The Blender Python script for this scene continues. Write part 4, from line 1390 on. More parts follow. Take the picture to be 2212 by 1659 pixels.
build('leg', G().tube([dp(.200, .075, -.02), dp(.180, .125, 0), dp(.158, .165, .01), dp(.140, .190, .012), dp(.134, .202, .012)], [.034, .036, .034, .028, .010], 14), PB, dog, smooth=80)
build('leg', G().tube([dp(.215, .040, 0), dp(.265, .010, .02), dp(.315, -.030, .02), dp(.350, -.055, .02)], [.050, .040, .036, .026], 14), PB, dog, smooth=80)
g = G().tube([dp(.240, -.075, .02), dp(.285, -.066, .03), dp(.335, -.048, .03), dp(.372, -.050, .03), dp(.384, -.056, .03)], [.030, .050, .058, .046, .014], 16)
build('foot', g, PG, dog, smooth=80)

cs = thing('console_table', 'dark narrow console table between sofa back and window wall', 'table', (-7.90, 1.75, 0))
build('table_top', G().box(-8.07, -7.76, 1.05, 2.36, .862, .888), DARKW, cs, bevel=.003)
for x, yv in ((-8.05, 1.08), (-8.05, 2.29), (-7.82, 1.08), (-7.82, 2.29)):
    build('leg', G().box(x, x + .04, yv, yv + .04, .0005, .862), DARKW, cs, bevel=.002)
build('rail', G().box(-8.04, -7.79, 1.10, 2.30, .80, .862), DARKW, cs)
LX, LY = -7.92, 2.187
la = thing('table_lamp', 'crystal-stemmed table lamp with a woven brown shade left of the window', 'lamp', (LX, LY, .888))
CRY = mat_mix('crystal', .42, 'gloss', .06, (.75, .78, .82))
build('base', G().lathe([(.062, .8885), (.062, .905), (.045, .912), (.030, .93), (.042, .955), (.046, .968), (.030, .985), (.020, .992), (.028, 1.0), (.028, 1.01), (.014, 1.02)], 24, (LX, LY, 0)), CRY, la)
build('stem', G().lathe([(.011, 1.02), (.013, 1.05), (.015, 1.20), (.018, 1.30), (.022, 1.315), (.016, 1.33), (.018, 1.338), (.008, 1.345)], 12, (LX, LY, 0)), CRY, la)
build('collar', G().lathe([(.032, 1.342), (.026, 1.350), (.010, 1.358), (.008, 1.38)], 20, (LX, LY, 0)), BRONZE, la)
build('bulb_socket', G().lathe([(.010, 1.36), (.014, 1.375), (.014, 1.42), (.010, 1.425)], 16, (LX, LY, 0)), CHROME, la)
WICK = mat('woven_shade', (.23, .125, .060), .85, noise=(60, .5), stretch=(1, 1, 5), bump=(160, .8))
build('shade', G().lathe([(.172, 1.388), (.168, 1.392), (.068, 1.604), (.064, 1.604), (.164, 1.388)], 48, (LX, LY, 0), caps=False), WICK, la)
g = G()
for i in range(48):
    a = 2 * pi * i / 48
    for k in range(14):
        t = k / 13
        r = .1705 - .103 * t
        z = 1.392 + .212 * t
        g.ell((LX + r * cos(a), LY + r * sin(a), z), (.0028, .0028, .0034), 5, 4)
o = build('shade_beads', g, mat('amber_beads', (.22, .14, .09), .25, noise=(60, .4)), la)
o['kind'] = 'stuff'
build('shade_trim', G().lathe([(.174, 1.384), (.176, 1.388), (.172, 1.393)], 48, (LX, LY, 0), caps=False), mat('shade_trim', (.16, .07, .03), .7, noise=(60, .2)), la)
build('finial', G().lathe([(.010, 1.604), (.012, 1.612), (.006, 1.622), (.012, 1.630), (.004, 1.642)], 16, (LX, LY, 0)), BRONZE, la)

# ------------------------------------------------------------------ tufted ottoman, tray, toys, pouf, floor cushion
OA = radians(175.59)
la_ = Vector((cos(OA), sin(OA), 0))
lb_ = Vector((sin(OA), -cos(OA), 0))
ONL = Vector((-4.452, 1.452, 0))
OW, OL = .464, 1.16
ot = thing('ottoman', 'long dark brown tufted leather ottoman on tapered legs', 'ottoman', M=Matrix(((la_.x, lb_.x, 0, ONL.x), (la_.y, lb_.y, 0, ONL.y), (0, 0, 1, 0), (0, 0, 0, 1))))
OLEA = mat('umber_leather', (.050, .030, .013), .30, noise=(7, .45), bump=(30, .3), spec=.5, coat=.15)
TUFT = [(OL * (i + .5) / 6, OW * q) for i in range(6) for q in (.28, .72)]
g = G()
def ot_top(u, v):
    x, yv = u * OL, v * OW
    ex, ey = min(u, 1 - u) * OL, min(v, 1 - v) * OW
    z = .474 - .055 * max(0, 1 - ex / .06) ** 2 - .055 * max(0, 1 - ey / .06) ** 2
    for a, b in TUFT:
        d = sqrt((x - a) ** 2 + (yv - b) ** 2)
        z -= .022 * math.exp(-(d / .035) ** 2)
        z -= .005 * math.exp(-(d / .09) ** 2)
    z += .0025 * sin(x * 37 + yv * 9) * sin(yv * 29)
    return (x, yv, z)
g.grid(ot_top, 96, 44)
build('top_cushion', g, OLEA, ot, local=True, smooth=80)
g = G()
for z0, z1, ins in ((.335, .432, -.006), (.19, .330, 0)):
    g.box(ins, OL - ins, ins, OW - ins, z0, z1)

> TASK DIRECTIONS
In the listing above, please print only the lines from the first one to the line where "build('foot', g, PG, dog, smooth=80)" appears, exactly as written, both of those lines included.

> EXERCISE RESULT
The Blender Python script for this scene continues. Write part 4, from line 1390 on. More parts follow. Take the picture to be 2212 by 1659 pixels.
build('leg', G().tube([dp(.200, .075, -.02), dp(.180, .125, 0), dp(.158, .165, .01), dp(.140, .190, .012), dp(.134, .202, .012)], [.034, .036, .034, .028, .010], 14), PB, dog, smooth=80)
build('leg', G().tube([dp(.215, .040, 0), dp(.265, .010, .02), dp(.315, -.030, .02), dp(.350, -.055, .02)], [.050, .040, .036, .026], 14), PB, dog, smooth=80)
g = G().tube([dp(.240, -.075, .02), dp(.285, -.066, .03), dp(.335, -.048, .03), dp(.372, -.050, .03), dp(.384, -.056, .03)], [.030, .050, .058, .046, .014], 16)
build('foot', g, PG, dog, smooth=80)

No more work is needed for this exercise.